— START OF Data provided —

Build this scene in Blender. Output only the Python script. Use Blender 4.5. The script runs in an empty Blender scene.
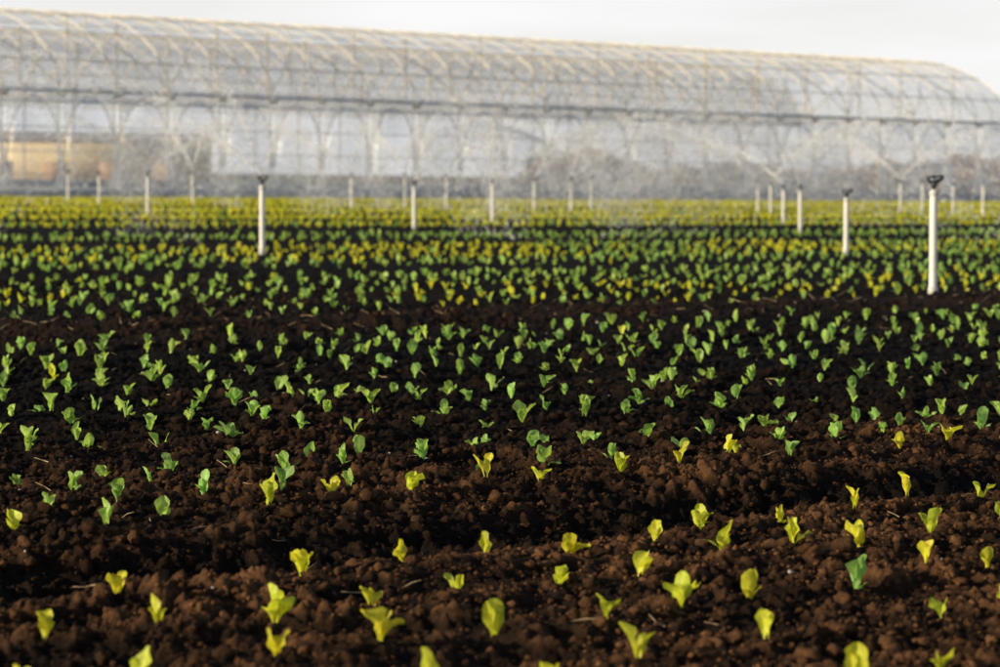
import bpy, math, numpy as np
from mathutils import Vector, Matrix
rng = np.random.default_rng(7)
scene = bpy.context.scene
YAW = math.radians(42)
U = np.array([math.cos(YAW), math.sin(YAW)])
N = np.array([-math.sin(YAW), math.cos(YAW)])

# ---------------------------------------------------------------- helpers
def mesh_np(name, verts, faces, mat=None, smooth=False, col=None, parent=None):
    verts = np.asarray(verts, dtype=np.float32).reshape(-1, 3)
    faces = np.asarray(faces, dtype=np.int32)
    k = faces.shape[1]
    me = bpy.data.meshes.new(name)
    me.vertices.add(len(verts)); me.vertices.foreach_set("co", verts.ravel())
    me.loops.add(faces.size); me.loops.foreach_set("vertex_index", faces.ravel())
    me.polygons.add(len(faces))
    me.polygons.foreach_set("loop_start", np.arange(0, faces.size, k, dtype=np.int32))
    me.polygons.foreach_set("loop_total", np.full(len(faces), k, dtype=np.int32))
    if smooth:
        me.polygons.foreach_set("use_smooth", np.ones(len(faces), dtype=bool))
    me.update(calc_edges=True)
    if col is not None:
        a = me.color_attributes.new("Col", 'FLOAT_COLOR', 'POINT')
        c = np.ones((len(verts), 4), dtype=np.float32); c[:, :3] = col
        a.data.foreach_set("color", c.ravel())
    ob = bpy.data.objects.new(name, me)
    scene.collection.objects.link(ob)
    if mat: me.materials.append(mat)
    if parent: ob.parent = parent
    return ob

def _h(ix, iy, seed):
    ix = ix.astype(np.int64); iy = iy.astype(np.int64)
    h = (ix * 374761393 + iy * 668265263 + seed * 2147483647) & 0xFFFFFFFF
    h = ((h ^ (h >> 13)) * 1274126177) & 0xFFFFFFFF
    h = ((h ^ (h >> 16)) * 2246822519) & 0xFFFFFFFF
    return ((h ^ (h >> 15)) & 0xFFFFFF) / float(0xFFFFFF)

def vnoise(x, y, seed=0):
    xi = np.floor(x); yi = np.floor(y)
    fx = x - xi; fy = y - yi
    fx = fx*fx*(3-2*fx); fy = fy*fy*(3-2*fy)
    a = _h(xi, yi, seed); b = _h(xi+1, yi, seed); c = _h(xi, yi+1, seed); d = _h(xi+1, yi+1, seed)
    return (a*(1-fx)+b*fx)*(1-fy) + (c*(1-fx)+d*fx)*fy

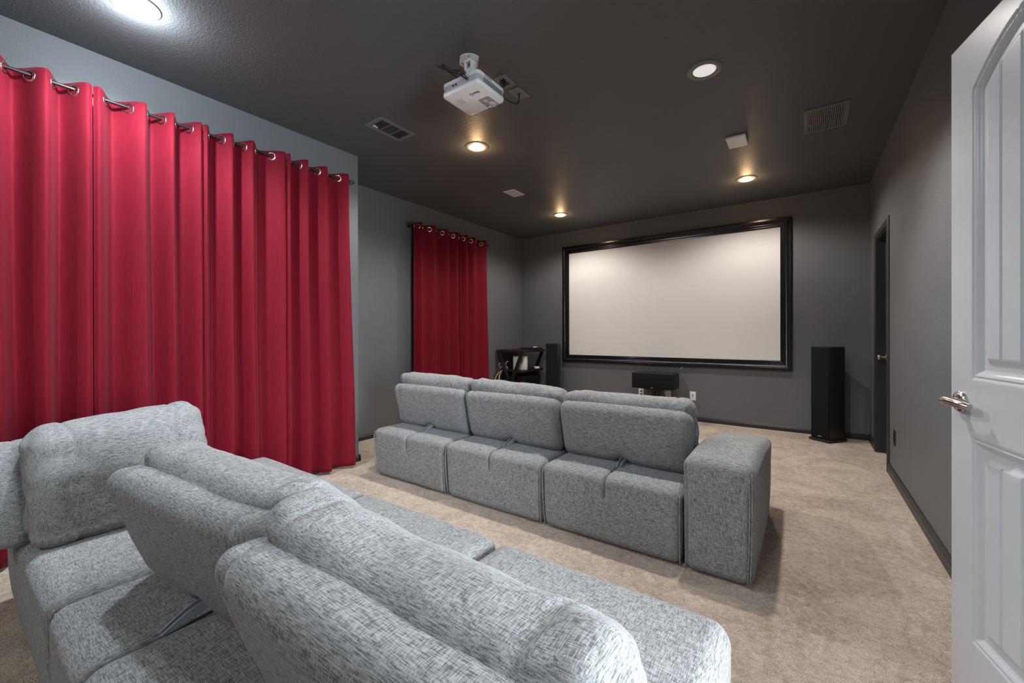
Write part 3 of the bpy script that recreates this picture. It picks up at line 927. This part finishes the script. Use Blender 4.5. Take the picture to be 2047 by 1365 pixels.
def hinge_arm(parent, x, y0=0.165, y1=0.285, z0=BASEZ+0.002, z1=BASEZ+0.045):
    bm = bmesh.new()
    for dx, tw in ((-0.006, 0.0), (0.010, 0.012)):
        n = 12; top, bot = [], []
        rows = []
        for k in range(n+1):
            u = k/n
            y = lerp(y0, y1, u); z = lerp(z0, z1, u) + 0.018*math.sin(PI*u*0.9)
            wd = 0.004 + 0.020*math.sin(PI*min(1, u*0.75+0.03))
            xx = x + dx + tw*u
            rows.append([bm.verts.new((xx-0.0016, y, z)), bm.verts.new((xx+0.0016, y, z)), bm.verts.new((xx+0.0016, y+wd*0.4, z-wd)), bm.verts.new((xx-0.0016, y+wd*0.4, z-wd))])
        for a, b in zip(rows, rows[1:]):
            for k in range(4): bm.faces.new((a[k], a[(k+1) % 4], b[(k+1) % 4], b[k]))
        bm.faces.new(rows[0]); bm.faces.new(rows[-1][::-1])
    o = obj('hinge_arm', bm, STEEL, parent, smooth=True, angle=40)
    o['label'] = 'shiny steel hinge arm between seat base and backrest'
    return o

# front sofa: local origin at its rear edge, x as in the room
FY = 2.085
fs = thing('sofa', 'grey three seat sofa facing the screen, with one wide arm at its right end', 'sofa', (0, FY, 0), group='grey fabric sofas')
FX = [-2.862, -2.062, -1.272, -0.482]
for i in range(3):
    base_module(fs, FX[i], FX[i+1], seed=i)
    back_shell(fs, FX[i]+0.004, FX[i+1]-0.0, seed=i)
    hinge_arm(fs, (FX[i]+FX[i+1])/2 + 0.012)
pillow(fs, FX[0]+0.015, FX[1]+0.000, seed=1, left_up=0.014, right_up=0.0)
pillow(fs, FX[1]+0.000, FX[2]+0.000, seed=2, left_up=0.024, right_up=-0.006, zt=0.788)
pillow(fs, FX[2]+0.000, FX[3]+0.000, seed=3, left_up=0.004, right_up=0.014, zt=0.772)
# arm
aw = 0.308; ax0 = FX[3]+0.003; AH = 0.548
bm = soft_box(aw, DEP, AH, 0.050, (12, 26, 14), ((), (), ()), (0.012, 0.008, 0.010))
wrinkle(bm, 0.004, (4, 4, 5), 77)
for v in bm.verts:
    x, y, z = v.co
    t = max(0, (AH/2 - z)/AH)
    u = (y + DEP/2)/DEP
    if z > 0: v.co.z -= 0.075*sstep(0.35, 1.0, u)*(z/(AH/2))
    v.co.y += (0.012 if y < 0 else -0.03)*t*(1 if abs(y) > DEP/2-0.12 else 0)
    v.co.x -= 0.012*t*(1 if x > aw/2-0.08 else 0)
    v.co += Vector((ax0 + aw/2, DEP/2, AH/2+0.004))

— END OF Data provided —

## Exercise aim
Could you repeat all of the material exactly? Pictures should not be copied.

## Task result
Build this scene in Blender. Output only the Python script. Use Blender 4.5. The script runs in an empty Blender scene.
import bpy, math, numpy as np
from mathutils import Vector, Matrix
rng = np.random.default_rng(7)
scene = bpy.context.scene
YAW = math.radians(42)
U = np.array([math.cos(YAW), math.sin(YAW)])
N = np.array([-math.sin(YAW), math.cos(YAW)])

# ---------------------------------------------------------------- helpers
def mesh_np(name, verts, faces, mat=None, smooth=False, col=None, parent=None):
    verts = np.asarray(verts, dtype=np.float32).reshape(-1, 3)
    faces = np.asarray(faces, dtype=np.int32)
    k = faces.shape[1]
    me = bpy.data.meshes.new(name)
    me.vertices.add(len(verts)); me.vertices.foreach_set("co", verts.ravel())
    me.loops.add(faces.size); me.loops.foreach_set("vertex_index", faces.ravel())
    me.polygons.add(len(faces))
    me.polygons.foreach_set("loop_start", np.arange(0, faces.size, k, dtype=np.int32))
    me.polygons.foreach_set("loop_total", np.full(len(faces), k, dtype=np.int32))
    if smooth:
        me.polygons.foreach_set("use_smooth", np.ones(len(faces), dtype=bool))
    me.update(calc_edges=True)
    if col is not None:
        a = me.color_attributes.new("Col", 'FLOAT_COLOR', 'POINT')
        c = np.ones((len(verts), 4), dtype=np.float32); c[:, :3] = col
        a.data.foreach_set("color", c.ravel())
    ob = bpy.data.objects.new(name, me)
    scene.collection.objects.link(ob)
    if mat: me.materials.append(mat)
    if parent: ob.parent = parent
    return ob

def _h(ix, iy, seed):
    ix = ix.astype(np.int64); iy = iy.astype(np.int64)
    h = (ix * 374761393 + iy * 668265263 + seed * 2147483647) & 0xFFFFFFFF
    h = ((h ^ (h >> 13)) * 1274126177) & 0xFFFFFFFF
    h = ((h ^ (h >> 16)) * 2246822519) & 0xFFFFFFFF
    return ((h ^ (h >> 15)) & 0xFFFFFF) / float(0xFFFFFF)

def vnoise(x, y, seed=0):
    xi = np.floor(x); yi = np.floor(y)
    fx = x - xi; fy = y - yi
    fx = fx*fx*(3-2*fx); fy = fy*fy*(3-2*fy)
    a = _h(xi, yi, seed); b = _h(xi+1, yi, seed); c = _h(xi, yi+1, seed); d = _h(xi+1, yi+1, seed)
    return (a*(1-fx)+b*fx)*(1-fy) + (c*(1-fx)+d*fx)*fy

Write part 3 of the bpy script that recreates this picture. It picks up at line 927. This part finishes the script. Use Blender 4.5. Take the picture to be 2047 by 1365 pixels.
def hinge_arm(parent, x, y0=0.165, y1=0.285, z0=BASEZ+0.002, z1=BASEZ+0.045):
    bm = bmesh.new()
    for dx, tw in ((-0.006, 0.0), (0.010, 0.012)):
        n = 12; top, bot = [], []
        rows = []
        for k in range(n+1):
            u = k/n
            y = lerp(y0, y1, u); z = lerp(z0, z1, u) + 0.018*math.sin(PI*u*0.9)
            wd = 0.004 + 0.020*math.sin(PI*min(1, u*0.75+0.03))
            xx = x + dx + tw*u
            rows.append([bm.verts.new((xx-0.0016, y, z)), bm.verts.new((xx+0.0016, y, z)), bm.verts.new((xx+0.0016, y+wd*0.4, z-wd)), bm.verts.new((xx-0.0016, y+wd*0.4, z-wd))])
        for a, b in zip(rows, rows[1:]):
            for k in range(4): bm.faces.new((a[k], a[(k+1) % 4], b[(k+1) % 4], b[k]))
        bm.faces.new(rows[0]); bm.faces.new(rows[-1][::-1])
    o = obj('hinge_arm', bm, STEEL, parent, smooth=True, angle=40)
    o['label'] = 'shiny steel hinge arm between seat base and backrest'
    return o

# front sofa: local origin at its rear edge, x as in the room
FY = 2.085
fs = thing('sofa', 'grey three seat sofa facing the screen, with one wide arm at its right end', 'sofa', (0, FY, 0), group='grey fabric sofas')
FX = [-2.862, -2.062, -1.272, -0.482]
for i in range(3):
    base_module(fs, FX[i], FX[i+1], seed=i)
    back_shell(fs, FX[i]+0.004, FX[i+1]-0.0, seed=i)
    hinge_arm(fs, (FX[i]+FX[i+1])/2 + 0.012)
pillow(fs, FX[0]+0.015, FX[1]+0.000, seed=1, left_up=0.014, right_up=0.0)
pillow(fs, FX[1]+0.000, FX[2]+0.000, seed=2, left_up=0.024, right_up=-0.006, zt=0.788)
pillow(fs, FX[2]+0.000, FX[3]+0.000, seed=3, left_up=0.004, right_up=0.014, zt=0.772)
# arm
aw = 0.308; ax0 = FX[3]+0.003; AH = 0.548
bm = soft_box(aw, DEP, AH, 0.050, (12, 26, 14), ((), (), ()), (0.012, 0.008, 0.010))
wrinkle(bm, 0.004, (4, 4, 5), 77)
for v in bm.verts:
    x, y, z = v.co
    t = max(0, (AH/2 - z)/AH)
    u = (y + DEP/2)/DEP
    if z > 0: v.co.z -= 0.075*sstep(0.35, 1.0, u)*(z/(AH/2))
    v.co.y += (0.012 if y < 0 else -0.03)*t*(1 if abs(y) > DEP/2-0.12 else 0)
    v.co.x -= 0.012*t*(1 if x > aw/2-0.08 else 0)
    v.co += Vector((ax0 + aw/2, DEP/2, AH/2+0.004))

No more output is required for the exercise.